Digital media and social networks

Social media as a concept and some traditional media concepts may need some revamping. Yesterday we read this post by Judy Shapiro: “Why I have begun to hate the term Social Media“, which is the perfect start for something we had started writing a couple of days ago, following another post we read about the fact that  footballer Lionel Messi started a Facebook page and seven hours later  he had 7 million ‘likes’.

“So while not every business will even dream of having the same social media success as Messi, there’s a useful tip here – find the key influencers in your sector and make sure they let their network know about you.” The Wall, Social, marketing, media blogged.

Yes and no.  If you look at communication interventions and media options from a 21st Century media and networks perspective, it might be difficult to find “key” global influencers inherent to a specific sector or business perspective.   When the internet became a new communication and exchange space, information became granular and multimedia content that was stored and disseminated by means of diskettes, CDs and the like started moving to the cloud. It happened with business information management as well as with the consumption of entertainment by way of music, images, movies and  TV Shows. A lot of this is now circulating, shared and re-mixed online by young people specially but also by business and journalists, and it’s starting to expand via middle aged internet literate people increasingly.

Consider Vimeo and YouTube for video clips, numberless blogs and social platforms like MySpace and Facebook, and then Twitter to name a few.  These and other platforms are where the rules of interaction,  reproduction and dissemination are not the same as those that guided the traditional advertising agents and marketing gurus up to recent times.  Today the concept of digital media has become a social means of interaction and “we the media” means ecologies, which are conformed following tribes and networks of shared interests, with a diverse scope of degrees of engagement. In these new asynchronous  and real time  ever changing environments, the former turf of traditional media has also started to intertwine.  On April 9th  we heard on TV news (TPA) that the father of a Spanish journalist that was held captive in the Middle East, learned via a Facebook friend who is also a journalist, that his son had been released.  Who produces what and who consumes what, when and where, responds more to the influences of diverse networks of followers and more personalized routines of attention and significance.
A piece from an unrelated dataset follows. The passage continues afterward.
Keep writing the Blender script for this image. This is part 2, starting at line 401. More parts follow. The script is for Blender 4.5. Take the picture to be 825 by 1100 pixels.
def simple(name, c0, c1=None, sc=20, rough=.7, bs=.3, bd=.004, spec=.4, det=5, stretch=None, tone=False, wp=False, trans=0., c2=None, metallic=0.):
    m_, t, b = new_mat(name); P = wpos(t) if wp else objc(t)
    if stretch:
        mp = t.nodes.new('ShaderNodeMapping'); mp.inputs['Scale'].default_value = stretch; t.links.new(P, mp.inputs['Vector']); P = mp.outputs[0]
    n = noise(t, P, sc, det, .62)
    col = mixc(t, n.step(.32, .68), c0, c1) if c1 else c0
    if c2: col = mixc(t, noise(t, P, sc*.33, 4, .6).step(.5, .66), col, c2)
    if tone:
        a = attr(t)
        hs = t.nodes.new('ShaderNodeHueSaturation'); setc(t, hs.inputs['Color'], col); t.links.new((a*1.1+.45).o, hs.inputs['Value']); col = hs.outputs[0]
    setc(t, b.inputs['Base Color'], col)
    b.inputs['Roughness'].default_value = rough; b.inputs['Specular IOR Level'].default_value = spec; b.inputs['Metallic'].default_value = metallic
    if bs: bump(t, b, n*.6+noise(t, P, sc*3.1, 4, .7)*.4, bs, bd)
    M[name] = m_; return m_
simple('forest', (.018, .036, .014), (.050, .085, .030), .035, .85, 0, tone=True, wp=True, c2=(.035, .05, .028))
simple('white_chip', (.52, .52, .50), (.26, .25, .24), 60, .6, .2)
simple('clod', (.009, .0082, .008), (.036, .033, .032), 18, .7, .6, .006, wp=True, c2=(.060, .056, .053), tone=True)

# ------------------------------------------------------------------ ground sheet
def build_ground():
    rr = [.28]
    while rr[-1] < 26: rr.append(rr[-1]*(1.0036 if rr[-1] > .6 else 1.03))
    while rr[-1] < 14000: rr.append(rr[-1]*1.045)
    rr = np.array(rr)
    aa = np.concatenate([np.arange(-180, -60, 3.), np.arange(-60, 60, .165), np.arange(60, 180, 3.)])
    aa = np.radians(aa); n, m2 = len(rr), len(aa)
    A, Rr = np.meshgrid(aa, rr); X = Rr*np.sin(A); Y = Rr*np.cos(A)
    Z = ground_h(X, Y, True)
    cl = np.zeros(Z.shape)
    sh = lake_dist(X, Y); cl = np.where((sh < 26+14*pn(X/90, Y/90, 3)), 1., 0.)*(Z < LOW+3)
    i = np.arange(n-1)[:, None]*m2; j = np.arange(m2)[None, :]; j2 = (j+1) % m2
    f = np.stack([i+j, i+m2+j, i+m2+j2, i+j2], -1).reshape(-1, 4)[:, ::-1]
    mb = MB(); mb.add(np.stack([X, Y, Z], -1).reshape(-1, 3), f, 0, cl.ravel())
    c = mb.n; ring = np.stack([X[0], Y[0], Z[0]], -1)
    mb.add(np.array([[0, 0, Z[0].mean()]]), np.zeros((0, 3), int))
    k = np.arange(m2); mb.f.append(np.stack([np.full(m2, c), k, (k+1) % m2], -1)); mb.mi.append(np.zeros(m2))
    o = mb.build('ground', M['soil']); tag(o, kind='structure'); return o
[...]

Global advertising companies used to competing  for global accounts,  and putting together budgets and ideas to create memorable prize winning ads, will probably continue to do so.  But the behavior of their audience will have changed, just like screens moved from cinemas to homes, and like different forms of content moved to the cloud and recently to downloadable Apps.  Business models have changed -or should be changing aswell- while screens have continued to replicate and become mobile, indoors and outdoors,  where formal signage also became digital.  The “internet literate” behave with a higher degree of autonomy, they create, share, produce and consume at the same time.   Speakers and teachers, politicians and advertisers who are still following the old broadcasting model of one-to-many may soon find, that they are preaching to an audience that might not be following a word they say.